### STATED GOAL:
Print out each entry below exactly, please.

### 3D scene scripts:
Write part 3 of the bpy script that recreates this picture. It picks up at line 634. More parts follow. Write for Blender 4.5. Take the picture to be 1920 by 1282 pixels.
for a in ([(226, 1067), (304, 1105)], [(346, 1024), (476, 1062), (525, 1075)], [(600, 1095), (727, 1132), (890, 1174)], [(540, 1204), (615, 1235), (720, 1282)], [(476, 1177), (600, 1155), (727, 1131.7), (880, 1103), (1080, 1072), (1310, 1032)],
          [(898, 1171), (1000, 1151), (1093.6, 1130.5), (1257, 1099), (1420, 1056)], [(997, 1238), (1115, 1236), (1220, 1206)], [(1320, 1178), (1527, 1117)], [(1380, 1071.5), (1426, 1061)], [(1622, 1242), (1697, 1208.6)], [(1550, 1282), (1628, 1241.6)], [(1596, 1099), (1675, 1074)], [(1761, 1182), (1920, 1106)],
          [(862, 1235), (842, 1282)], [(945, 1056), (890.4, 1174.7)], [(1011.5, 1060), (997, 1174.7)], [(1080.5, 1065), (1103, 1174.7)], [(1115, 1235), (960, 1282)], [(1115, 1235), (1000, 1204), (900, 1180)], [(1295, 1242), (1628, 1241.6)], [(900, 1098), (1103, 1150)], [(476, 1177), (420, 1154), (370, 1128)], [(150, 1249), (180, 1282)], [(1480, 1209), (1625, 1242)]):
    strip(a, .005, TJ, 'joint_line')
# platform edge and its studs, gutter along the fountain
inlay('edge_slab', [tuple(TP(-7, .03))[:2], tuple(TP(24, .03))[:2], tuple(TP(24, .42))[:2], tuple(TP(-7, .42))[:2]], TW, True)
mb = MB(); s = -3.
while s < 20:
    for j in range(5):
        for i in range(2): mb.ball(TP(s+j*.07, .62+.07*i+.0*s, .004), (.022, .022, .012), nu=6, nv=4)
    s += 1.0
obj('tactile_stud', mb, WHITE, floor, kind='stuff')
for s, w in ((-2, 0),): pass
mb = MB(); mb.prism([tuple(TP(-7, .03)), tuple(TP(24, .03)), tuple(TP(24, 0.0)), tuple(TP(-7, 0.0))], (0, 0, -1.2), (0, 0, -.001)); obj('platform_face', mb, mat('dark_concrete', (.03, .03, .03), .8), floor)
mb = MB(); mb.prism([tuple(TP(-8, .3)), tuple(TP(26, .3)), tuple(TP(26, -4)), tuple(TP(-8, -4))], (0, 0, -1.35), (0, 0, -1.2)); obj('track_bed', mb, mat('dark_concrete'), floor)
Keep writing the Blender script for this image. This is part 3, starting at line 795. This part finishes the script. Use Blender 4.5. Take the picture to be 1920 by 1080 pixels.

### RESPONSE:
Write part 3 of the bpy script that recreates this picture. It picks up at line 634. More parts follow. Write for Blender 4.5. Take the picture to be 1920 by 1282 pixels.
for a in ([(226, 1067), (304, 1105)], [(346, 1024), (476, 1062), (525, 1075)], [(600, 1095), (727, 1132), (890, 1174)], [(540, 1204), (615, 1235), (720, 1282)], [(476, 1177), (600, 1155), (727, 1131.7), (880, 1103), (1080, 1072), (1310, 1032)],
          [(898, 1171), (1000, 1151), (1093.6, 1130.5), (1257, 1099), (1420, 1056)], [(997, 1238), (1115, 1236), (1220, 1206)], [(1320, 1178), (1527, 1117)], [(1380, 1071.5), (1426, 1061)], [(1622, 1242), (1697, 1208.6)], [(1550, 1282), (1628, 1241.6)], [(1596, 1099), (1675, 1074)], [(1761, 1182), (1920, 1106)],
          [(862, 1235), (842, 1282)], [(945, 1056), (890.4, 1174.7)], [(1011.5, 1060), (997, 1174.7)], [(1080.5, 1065), (1103, 1174.7)], [(1115, 1235), (960, 1282)], [(1115, 1235), (1000, 1204), (900, 1180)], [(1295, 1242), (1628, 1241.6)], [(900, 1098), (1103, 1150)], [(476, 1177), (420, 1154), (370, 1128)], [(150, 1249), (180, 1282)], [(1480, 1209), (1625, 1242)]):
    strip(a, .005, TJ, 'joint_line')
# platform edge and its studs, gutter along the fountain
inlay('edge_slab', [tuple(TP(-7, .03))[:2], tuple(TP(24, .03))[:2], tuple(TP(24, .42))[:2], tuple(TP(-7, .42))[:2]], TW, True)
mb = MB(); s = -3.
while s < 20:
    for j in range(5):
        for i in range(2): mb.ball(TP(s+j*.07, .62+.07*i+.0*s, .004), (.022, .022, .012), nu=6, nv=4)
    s += 1.0
obj('tactile_stud', mb, WHITE, floor, kind='stuff')
for s, w in ((-2, 0),): pass
mb = MB(); mb.prism([tuple(TP(-7, .03)), tuple(TP(24, .03)), tuple(TP(24, 0.0)), tuple(TP(-7, 0.0))], (0, 0, -1.2), (0, 0, -.001)); obj('platform_face', mb, mat('dark_concrete', (.03, .03, .03), .8), floor)
mb = MB(); mb.prism([tuple(TP(-8, .3)), tuple(TP(26, .3)), tuple(TP(26, -4)), tuple(TP(-8, -4))], (0, 0, -1.35), (0, 0, -1.2)); obj('track_bed', mb, mat('dark_concrete'), floor)
Keep writing the Blender script for this image. This is part 3, starting at line 795. This part finishes the script. Use Blender 4.5. Take the picture to be 1920 by 1080 pixels.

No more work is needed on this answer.